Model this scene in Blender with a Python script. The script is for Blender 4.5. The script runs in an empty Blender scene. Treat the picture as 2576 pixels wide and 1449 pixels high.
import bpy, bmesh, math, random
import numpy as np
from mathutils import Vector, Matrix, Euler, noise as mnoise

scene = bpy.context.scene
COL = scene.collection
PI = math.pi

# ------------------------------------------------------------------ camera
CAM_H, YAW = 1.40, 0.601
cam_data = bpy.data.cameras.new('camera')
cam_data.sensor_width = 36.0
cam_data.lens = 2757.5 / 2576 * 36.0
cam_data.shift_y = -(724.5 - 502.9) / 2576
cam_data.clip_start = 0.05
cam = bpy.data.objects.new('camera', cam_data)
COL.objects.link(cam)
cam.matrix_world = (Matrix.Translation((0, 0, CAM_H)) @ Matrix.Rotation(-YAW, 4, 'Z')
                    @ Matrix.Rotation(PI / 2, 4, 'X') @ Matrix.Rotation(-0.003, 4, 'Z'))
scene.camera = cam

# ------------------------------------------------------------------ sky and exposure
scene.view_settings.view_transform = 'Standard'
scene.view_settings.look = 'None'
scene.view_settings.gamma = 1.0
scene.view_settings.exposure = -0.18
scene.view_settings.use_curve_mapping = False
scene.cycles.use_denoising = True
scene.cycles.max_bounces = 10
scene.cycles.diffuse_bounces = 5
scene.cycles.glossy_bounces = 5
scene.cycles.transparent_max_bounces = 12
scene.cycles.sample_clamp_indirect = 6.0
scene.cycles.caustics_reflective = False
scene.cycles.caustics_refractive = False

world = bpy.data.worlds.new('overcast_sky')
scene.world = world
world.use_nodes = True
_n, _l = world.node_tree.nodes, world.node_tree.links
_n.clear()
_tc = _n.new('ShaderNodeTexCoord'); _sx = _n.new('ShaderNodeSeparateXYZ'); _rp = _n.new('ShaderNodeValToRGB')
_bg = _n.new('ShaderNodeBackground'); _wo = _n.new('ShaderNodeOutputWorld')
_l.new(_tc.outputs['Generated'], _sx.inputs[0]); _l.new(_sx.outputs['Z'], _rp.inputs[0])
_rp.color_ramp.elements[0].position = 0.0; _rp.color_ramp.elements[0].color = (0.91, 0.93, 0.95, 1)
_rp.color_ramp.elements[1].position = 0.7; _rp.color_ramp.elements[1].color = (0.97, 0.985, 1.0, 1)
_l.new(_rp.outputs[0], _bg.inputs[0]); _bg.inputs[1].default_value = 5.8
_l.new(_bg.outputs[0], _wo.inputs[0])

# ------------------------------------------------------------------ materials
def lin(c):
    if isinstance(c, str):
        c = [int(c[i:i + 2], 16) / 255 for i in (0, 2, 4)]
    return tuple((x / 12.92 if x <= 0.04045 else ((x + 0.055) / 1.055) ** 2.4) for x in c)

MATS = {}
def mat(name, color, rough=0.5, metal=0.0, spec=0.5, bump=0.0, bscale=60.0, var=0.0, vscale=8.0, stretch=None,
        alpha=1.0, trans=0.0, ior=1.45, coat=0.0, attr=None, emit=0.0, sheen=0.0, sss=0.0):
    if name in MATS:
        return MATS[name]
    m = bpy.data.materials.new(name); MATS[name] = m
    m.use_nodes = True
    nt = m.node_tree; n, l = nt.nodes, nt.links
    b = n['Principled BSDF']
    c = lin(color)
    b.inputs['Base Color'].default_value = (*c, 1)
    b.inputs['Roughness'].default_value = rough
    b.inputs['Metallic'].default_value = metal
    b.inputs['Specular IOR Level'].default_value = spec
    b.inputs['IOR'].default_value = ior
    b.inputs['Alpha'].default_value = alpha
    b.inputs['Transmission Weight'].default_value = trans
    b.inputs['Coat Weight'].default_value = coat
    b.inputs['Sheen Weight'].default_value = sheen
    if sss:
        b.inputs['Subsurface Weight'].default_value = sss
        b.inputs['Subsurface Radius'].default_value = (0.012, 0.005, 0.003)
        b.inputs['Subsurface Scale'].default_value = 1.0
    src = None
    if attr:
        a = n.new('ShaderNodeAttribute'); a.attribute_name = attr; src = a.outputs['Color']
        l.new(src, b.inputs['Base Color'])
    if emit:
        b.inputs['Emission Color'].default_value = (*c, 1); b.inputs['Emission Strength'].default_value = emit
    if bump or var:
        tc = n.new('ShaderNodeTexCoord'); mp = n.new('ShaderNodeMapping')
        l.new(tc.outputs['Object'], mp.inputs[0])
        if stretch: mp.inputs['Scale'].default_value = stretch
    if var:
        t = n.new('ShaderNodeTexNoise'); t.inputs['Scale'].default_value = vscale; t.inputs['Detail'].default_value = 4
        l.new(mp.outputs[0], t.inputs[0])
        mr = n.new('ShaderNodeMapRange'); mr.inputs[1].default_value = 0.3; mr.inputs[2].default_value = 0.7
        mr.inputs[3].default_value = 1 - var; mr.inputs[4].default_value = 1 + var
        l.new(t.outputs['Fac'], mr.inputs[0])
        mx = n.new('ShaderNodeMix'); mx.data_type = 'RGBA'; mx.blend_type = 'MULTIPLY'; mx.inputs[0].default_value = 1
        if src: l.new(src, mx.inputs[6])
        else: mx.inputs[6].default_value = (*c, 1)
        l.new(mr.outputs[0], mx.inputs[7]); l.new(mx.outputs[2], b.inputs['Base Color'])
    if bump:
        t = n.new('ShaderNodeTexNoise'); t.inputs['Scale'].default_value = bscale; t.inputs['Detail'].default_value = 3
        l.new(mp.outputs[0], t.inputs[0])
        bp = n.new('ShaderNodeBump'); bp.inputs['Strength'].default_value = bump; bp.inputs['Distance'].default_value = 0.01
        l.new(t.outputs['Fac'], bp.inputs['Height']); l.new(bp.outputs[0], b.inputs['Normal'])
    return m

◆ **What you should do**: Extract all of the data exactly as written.

◆ **Solution to the problem**:
Model this scene in Blender with a Python script. The script is for Blender 4.5. The script runs in an empty Blender scene. Treat the picture as 2576 pixels wide and 1449 pixels high.
import bpy, bmesh, math, random
import numpy as np
from mathutils import Vector, Matrix, Euler, noise as mnoise

scene = bpy.context.scene
COL = scene.collection
PI = math.pi

# ------------------------------------------------------------------ camera
CAM_H, YAW = 1.40, 0.601
cam_data = bpy.data.cameras.new('camera')
cam_data.sensor_width = 36.0
cam_data.lens = 2757.5 / 2576 * 36.0
cam_data.shift_y = -(724.5 - 502.9) / 2576
cam_data.clip_start = 0.05
cam = bpy.data.objects.new('camera', cam_data)
COL.objects.link(cam)
cam.matrix_world = (Matrix.Translation((0, 0, CAM_H)) @ Matrix.Rotation(-YAW, 4, 'Z')
                    @ Matrix.Rotation(PI / 2, 4, 'X') @ Matrix.Rotation(-0.003, 4, 'Z'))
scene.camera = cam

# ------------------------------------------------------------------ sky and exposure
scene.view_settings.view_transform = 'Standard'
scene.view_settings.look = 'None'
scene.view_settings.gamma = 1.0
scene.view_settings.exposure = -0.18
scene.view_settings.use_curve_mapping = False
scene.cycles.use_denoising = True
scene.cycles.max_bounces = 10
scene.cycles.diffuse_bounces = 5
scene.cycles.glossy_bounces = 5
scene.cycles.transparent_max_bounces = 12
scene.cycles.sample_clamp_indirect = 6.0
scene.cycles.caustics_reflective = False
scene.cycles.caustics_refractive = False

world = bpy.data.worlds.new('overcast_sky')
scene.world = world
world.use_nodes = True
_n, _l = world.node_tree.nodes, world.node_tree.links
_n.clear()
_tc = _n.new('ShaderNodeTexCoord'); _sx = _n.new('ShaderNodeSeparateXYZ'); _rp = _n.new('ShaderNodeValToRGB')
_bg = _n.new('ShaderNodeBackground'); _wo = _n.new('ShaderNodeOutputWorld')
_l.new(_tc.outputs['Generated'], _sx.inputs[0]); _l.new(_sx.outputs['Z'], _rp.inputs[0])
_rp.color_ramp.elements[0].position = 0.0; _rp.color_ramp.elements[0].color = (0.91, 0.93, 0.95, 1)
_rp.color_ramp.elements[1].position = 0.7; _rp.color_ramp.elements[1].color = (0.97, 0.985, 1.0, 1)
_l.new(_rp.outputs[0], _bg.inputs[0]); _bg.inputs[1].default_value = 5.8
_l.new(_bg.outputs[0], _wo.inputs[0])

# ------------------------------------------------------------------ materials
def lin(c):
    if isinstance(c, str):
        c = [int(c[i:i + 2], 16) / 255 for i in (0, 2, 4)]
    return tuple((x / 12.92 if x <= 0.04045 else ((x + 0.055) / 1.055) ** 2.4) for x in c)

MATS = {}
def mat(name, color, rough=0.5, metal=0.0, spec=0.5, bump=0.0, bscale=60.0, var=0.0, vscale=8.0, stretch=None,
        alpha=1.0, trans=0.0, ior=1.45, coat=0.0, attr=None, emit=0.0, sheen=0.0, sss=0.0):
    if name in MATS:
        return MATS[name]
    m = bpy.data.materials.new(name); MATS[name] = m
    m.use_nodes = True
    nt = m.node_tree; n, l = nt.nodes, nt.links
    b = n['Principled BSDF']
    c = lin(color)
    b.inputs['Base Color'].default_value = (*c, 1)
    b.inputs['Roughness'].default_value = rough
    b.inputs['Metallic'].default_value = metal
    b.inputs['Specular IOR Level'].default_value = spec
    b.inputs['IOR'].default_value = ior
    b.inputs['Alpha'].default_value = alpha
    b.inputs['Transmission Weight'].default_value = trans
    b.inputs['Coat Weight'].default_value = coat
    b.inputs['Sheen Weight'].default_value = sheen
    if sss:
        b.inputs['Subsurface Weight'].default_value = sss
        b.inputs['Subsurface Radius'].default_value = (0.012, 0.005, 0.003)
        b.inputs['Subsurface Scale'].default_value = 1.0
    src = None
    if attr:
        a = n.new('ShaderNodeAttribute'); a.attribute_name = attr; src = a.outputs['Color']
        l.new(src, b.inputs['Base Color'])
    if emit:
        b.inputs['Emission Color'].default_value = (*c, 1); b.inputs['Emission Strength'].default_value = emit
    if bump or var:
        tc = n.new('ShaderNodeTexCoord'); mp = n.new('ShaderNodeMapping')
        l.new(tc.outputs['Object'], mp.inputs[0])
        if stretch: mp.inputs['Scale'].default_value = stretch
    if var:
        t = n.new('ShaderNodeTexNoise'); t.inputs['Scale'].default_value = vscale; t.inputs['Detail'].default_value = 4
        l.new(mp.outputs[0], t.inputs[0])
        mr = n.new('ShaderNodeMapRange'); mr.inputs[1].default_value = 0.3; mr.inputs[2].default_value = 0.7
        mr.inputs[3].default_value = 1 - var; mr.inputs[4].default_value = 1 + var
        l.new(t.outputs['Fac'], mr.inputs[0])
        mx = n.new('ShaderNodeMix'); mx.data_type = 'RGBA'; mx.blend_type = 'MULTIPLY'; mx.inputs[0].default_value = 1
        if src: l.new(src, mx.inputs[6])
        else: mx.inputs[6].default_value = (*c, 1)
        l.new(mr.outputs[0], mx.inputs[7]); l.new(mx.outputs[2], b.inputs['Base Color'])
    if bump:
        t = n.new('ShaderNodeTexNoise'); t.inputs['Scale'].default_value = bscale; t.inputs['Detail'].default_value = 3
        l.new(mp.outputs[0], t.inputs[0])
        bp = n.new('ShaderNodeBump'); bp.inputs['Strength'].default_value = bump; bp.inputs['Distance'].default_value = 0.01
        l.new(t.outputs['Fac'], bp.inputs['Height']); l.new(bp.outputs[0], b.inputs['Normal'])
    return m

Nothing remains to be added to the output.